:: What is required ::
Quote the whole listing verbatim.

:: Data lines ::
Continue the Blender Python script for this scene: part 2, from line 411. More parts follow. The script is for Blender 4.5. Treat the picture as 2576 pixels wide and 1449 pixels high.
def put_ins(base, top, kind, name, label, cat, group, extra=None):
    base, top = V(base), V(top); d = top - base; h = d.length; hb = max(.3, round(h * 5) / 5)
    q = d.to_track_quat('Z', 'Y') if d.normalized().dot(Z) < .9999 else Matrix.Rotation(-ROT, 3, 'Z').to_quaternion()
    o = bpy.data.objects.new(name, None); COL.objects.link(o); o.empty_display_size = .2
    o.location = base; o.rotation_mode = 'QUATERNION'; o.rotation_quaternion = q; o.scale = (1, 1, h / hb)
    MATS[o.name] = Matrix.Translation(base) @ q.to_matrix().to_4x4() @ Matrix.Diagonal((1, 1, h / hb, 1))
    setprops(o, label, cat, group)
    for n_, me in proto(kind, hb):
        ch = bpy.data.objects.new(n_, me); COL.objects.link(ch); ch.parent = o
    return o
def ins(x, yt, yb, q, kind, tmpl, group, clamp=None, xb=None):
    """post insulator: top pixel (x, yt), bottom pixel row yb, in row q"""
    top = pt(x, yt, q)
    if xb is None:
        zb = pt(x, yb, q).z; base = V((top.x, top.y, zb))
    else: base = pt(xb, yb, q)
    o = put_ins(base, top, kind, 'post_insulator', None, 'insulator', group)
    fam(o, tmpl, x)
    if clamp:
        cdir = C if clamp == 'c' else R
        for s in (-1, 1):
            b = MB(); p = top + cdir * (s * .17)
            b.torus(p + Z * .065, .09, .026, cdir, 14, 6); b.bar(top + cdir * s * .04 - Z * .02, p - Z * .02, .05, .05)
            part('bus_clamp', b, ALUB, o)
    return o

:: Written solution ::
Continue the Blender Python script for this scene: part 2, from line 411. More parts follow. The script is for Blender 4.5. Treat the picture as 2576 pixels wide and 1449 pixels high.
def put_ins(base, top, kind, name, label, cat, group, extra=None):
    base, top = V(base), V(top); d = top - base; h = d.length; hb = max(.3, round(h * 5) / 5)
    q = d.to_track_quat('Z', 'Y') if d.normalized().dot(Z) < .9999 else Matrix.Rotation(-ROT, 3, 'Z').to_quaternion()
    o = bpy.data.objects.new(name, None); COL.objects.link(o); o.empty_display_size = .2
    o.location = base; o.rotation_mode = 'QUATERNION'; o.rotation_quaternion = q; o.scale = (1, 1, h / hb)
    MATS[o.name] = Matrix.Translation(base) @ q.to_matrix().to_4x4() @ Matrix.Diagonal((1, 1, h / hb, 1))
    setprops(o, label, cat, group)
    for n_, me in proto(kind, hb):
        ch = bpy.data.objects.new(n_, me); COL.objects.link(ch); ch.parent = o
    return o
def ins(x, yt, yb, q, kind, tmpl, group, clamp=None, xb=None):
    """post insulator: top pixel (x, yt), bottom pixel row yb, in row q"""
    top = pt(x, yt, q)
    if xb is None:
        zb = pt(x, yb, q).z; base = V((top.x, top.y, zb))
    else: base = pt(xb, yb, q)
    o = put_ins(base, top, kind, 'post_insulator', None, 'insulator', group)
    fam(o, tmpl, x)
    if clamp:
        cdir = C if clamp == 'c' else R
        for s in (-1, 1):
            b = MB(); p = top + cdir * (s * .17)
            b.torus(p + Z * .065, .09, .026, cdir, 14, 6); b.bar(top + cdir * s * .04 - Z * .02, p - Z * .02, .05, .05)
            part('bus_clamp', b, ALUB, o)
    return o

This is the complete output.